Silvia Patricia Solís is a lecturer in the School of Interdisciplinary Programs and Community Engagement, where she currently teaches Environmental Studies, Gender and Women’s Studies, and Mexican American Studies. She is the Art Editor of Frontiers: A Journal of Women’ Studies published by The University of Nebraska Press. Solís also produces and is the co-host of The Feminist Hour/La Hora Feminista on Vaquero Radio, UTRGV’s student station.

Solís was born in Heroica Matamoros, Tamaulipas, then later moved to Brownsville, Texas, with her family. She earned her Ph.D. in Social Foundations of Education with a focus on Anthropology of Education from the University of Utah in 2020.

Her research expands on land and place-based epistemologies, pedagogies, and methodologies by tracing saberes curativos, knowing, and practices people hold in relation to taking care and curing within family and community. It centers the feminism, intergenerational learning, remembering, and everyday practices in the home and gardens of Indigenous, Black, and Afro-descendant peoples in the Mesoamerican diaspora living along the U.S. Mexico border.

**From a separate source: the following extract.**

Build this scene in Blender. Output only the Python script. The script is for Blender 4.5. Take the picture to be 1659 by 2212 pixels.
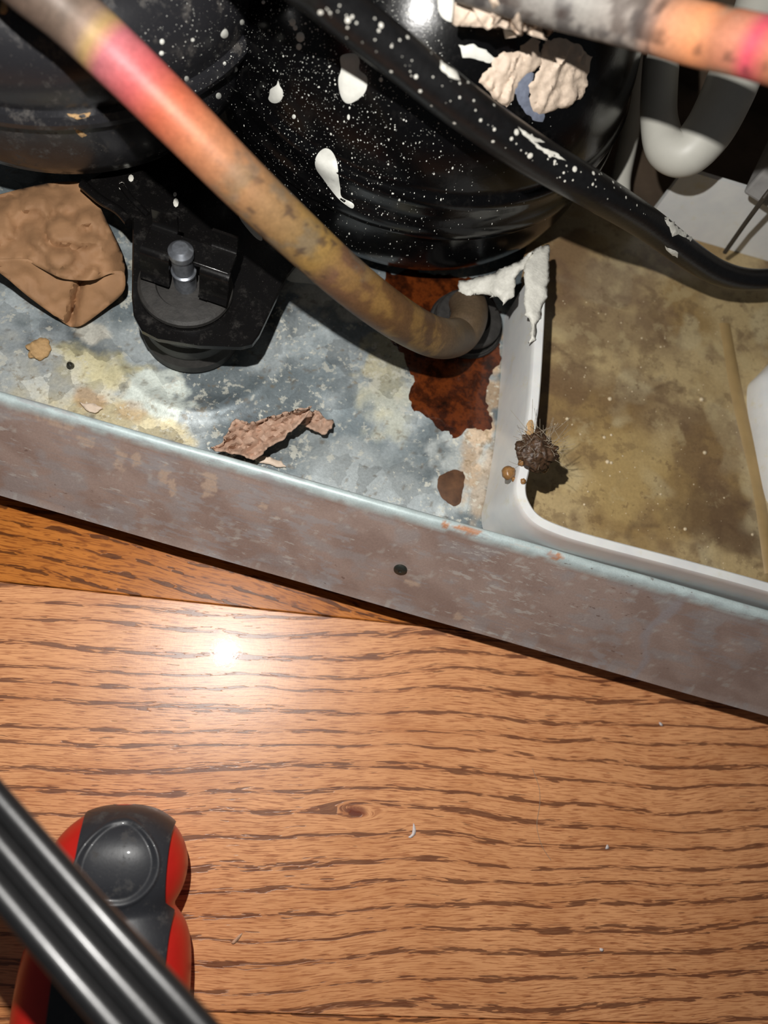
import bpy, bmesh, math, random
import numpy as np
from mathutils import Vector, Matrix
from mathutils.bvhtree import BVHTree
from mathutils.geometry import delaunay_2d_cdt

sc = bpy.context.scene
for o in list(bpy.data.objects):
    bpy.data.objects.remove(o)
random.seed(5)
rng = np.random.default_rng(11)
U = 0.01                                   # the builder works in centimetres

# ------------------------------------------------------------------ camera
F, CX, CY, H = 1530.0, 829.5, 1106.0, 26.0     # focal length in pixels of a 1659x2212 frame, camera height
n_ = np.array([545 - CX, 1590 - CY, F]); n_ /= np.linalg.norm(n_)
X_ = np.array([1, .287, 0.]); X_ -= n_ * np.dot(X_, n_); X_ /= np.linalg.norm(X_)
Z_ = -n_
Y_ = np.cross(Z_, X_)
ROT = np.array([X_, Y_, Z_])               # camera axes (right, down, forward) -> world
CAM = np.array([0., 0., H])


def at(u, v, z):
    """point at height z (cm) under a pixel of the photograph"""
    d = ROT @ np.array([u - CX, v - CY, F])
    return CAM + d * ((z - H) / d[2])


def atd(u, v, depth):
    """point at a distance (cm) along the view axis"""
    return CAM + ROT @ np.array([(u - CX) / F, (v - CY) / F, 1.0]) * depth


cd = bpy.data.cameras.new('camera')
cam = bpy.data.objects.new('camera', cd)
sc.collection.objects.link(cam)
mw = Matrix(((ROT[0][0], -ROT[0][1], -ROT[0][2], 0), (ROT[1][0], -ROT[1][1], -ROT[1][2], 0),
             (ROT[2][0], -ROT[2][1], -ROT[2][2], H * U), (0, 0, 0, 1)))
cam.matrix_world = mw
cd.sensor_fit = 'VERTICAL'
cd.sensor_height = 36.0
cd.sensor_width = 27.0
cd.lens = F / 2212 * 36.0
cd.clip_start = 0.01
cd.dof.use_dof = True
cd.dof.focus_distance = 0.235
cd.dof.aperture_fstop = cd.lens / 3.4
sc.camera = cam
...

U.S. Women of color feminists, Indigenous feminists, and Decolonial feminists are at the center of her theoretical foundations.

KAT HUERTA-ORTEGA

Kat recently graduated from the University of North Texas with her MFA in Documentary Production and Media Studies. She is a daughter of Mexican immigrants and carries her cultural pride into her works. Her ultimate goal as a storyteller is to tell meaningful stories in unforgettable ways.

So far, she has written and directed the documentary Se Me Ha Dado, a film and love letter to her father, which screened at the North Texas Universities Film Festival in 2022. Her current work includes a second documentary, Doble Identidad, an experimental self-reflexive piece about the complexities of biculturalism.

She became involved with FDCLA-Norte as an intern in 2022 and has now become an active committee member. Her primary responsibility is updating and managing the FDCLA-Norte official website.